Where you grow up can affect your chances of employment
While the overall U.S. employment-to-population ratio has been on the decline since 2000, the decline in the male employment rate far precedes the turn of the century. The share of men with a job has been on the decline since about the 1960s, and that trend holds up for men of all ages as well as for men in their prime working years (ages 25 to 54). What could explain this structural decline? Explanations often focus on trends that affect workers once they are in the labor market such as globalization and technological change. But new research points to the potential influence of one’s childhood environment.
This new research is part of the Equality of Opportunity Project, headed by Raj Chetty of Stanford University and Nathaniel Hendren of Harvard University, and is also co-authored with Frina Lin of Stanford and Jeremy Majerovitz and Benjamin Scuderi of Harvard. Like the rest of the research in the project, this paper used administrative tax data to look at long-term trends. In this case, the paper focuses on children born in the 1980s, looking at the gender differences in employment rates.
Looking at the aggregate data from the Bureau of Labor Statistics, you’ll notice that men have always had a higher overall employment-to-population ratio than women in the United States. But the data from Chetty and his co-authors show that this gender difference doesn’t hold up once we look at the family background of the worker. Men from low-income families (below the 20th percentile of family income) are less likely to have a job than women at the age of 30. Above that rough income threshold, however, men are more likely to have a job than women at that age.
What’s also interesting is the significant amount of geographic variation in this gender employment gap for children of low-income backgrounds. The authors note that the gap is only 3 percentage points for low-income boys from New York City, while the gap is 12 percentage points for Charlotte, North Carolina. These two areas are symbolic of the large variation across local labor markets in the United States. In some areas, boys from low-income backgrounds actually have higher employment rates than girls later in life.

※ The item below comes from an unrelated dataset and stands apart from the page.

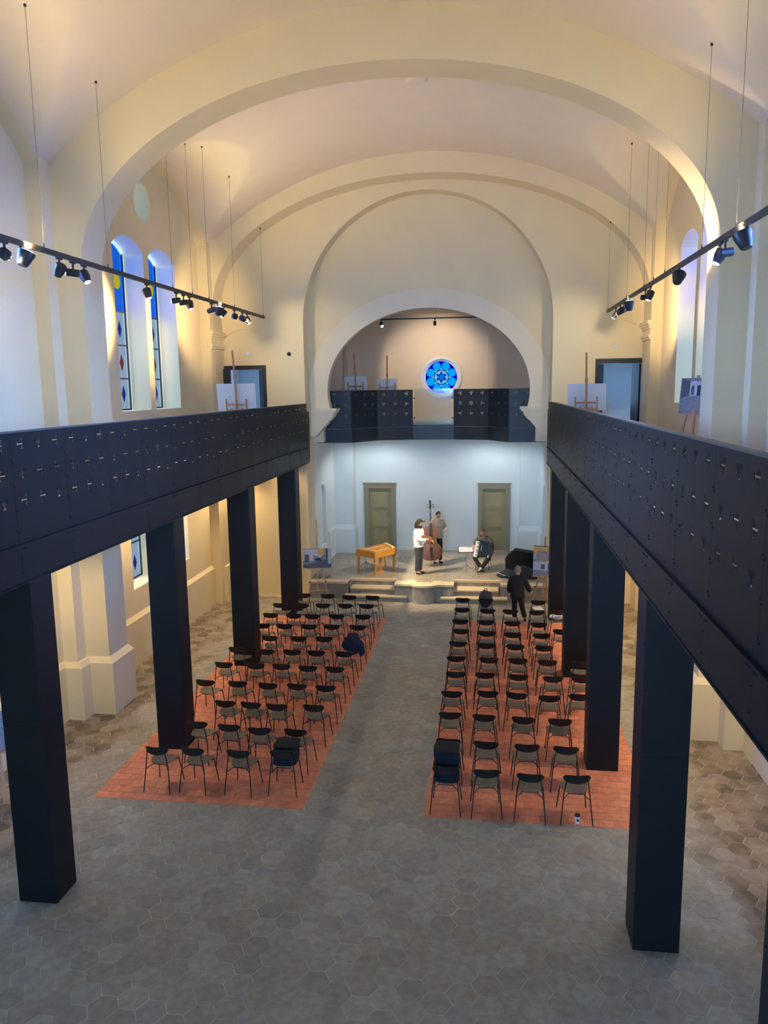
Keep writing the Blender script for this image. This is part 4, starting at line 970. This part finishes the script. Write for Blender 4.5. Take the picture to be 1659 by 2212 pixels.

Using this variation in the gender gap, Chetty and his co-authors see what aspects of local labor markets are correlated with the gap. They find three characteristics that are strongly associated with lower male employment relative to female employment:
- A higher share of African Americans in the population
- More income and racial segregation in the area
- Less stable family structures, measured by a higher share of single mothers
The authors find that the first characteristic—a higher share of African Americans in the local population—is the most strongly associated with the gender employment gap.
However, when controlling for all three of these variables simultaneously the results show that the black share of the population and the amount of segregation are still statistically significantly associated with gender employment gaps, while the share of single mothers is no longer significant. Looking at just the causal effects of a neighborhood, based on other work by Chetty and Hendren, the authors find the correlation between segregation and worse outcomes for men is due to the effect of growing up in a more segregated area, as opposed to the kind of people who grow up in that area.
So while explanations for why employment rates for men have been on the decline focus on events in adulthood, we’d do better if we also looked at what happens during boyhood. Trends like increased income and racial segregation interacting with reduced economic opportunity may be pushing young men toward crime and a criminal justice system that seems to do more to reduce further employment than reduce crime. Turning more attention toward these structural problems seems like a worthy endeavor.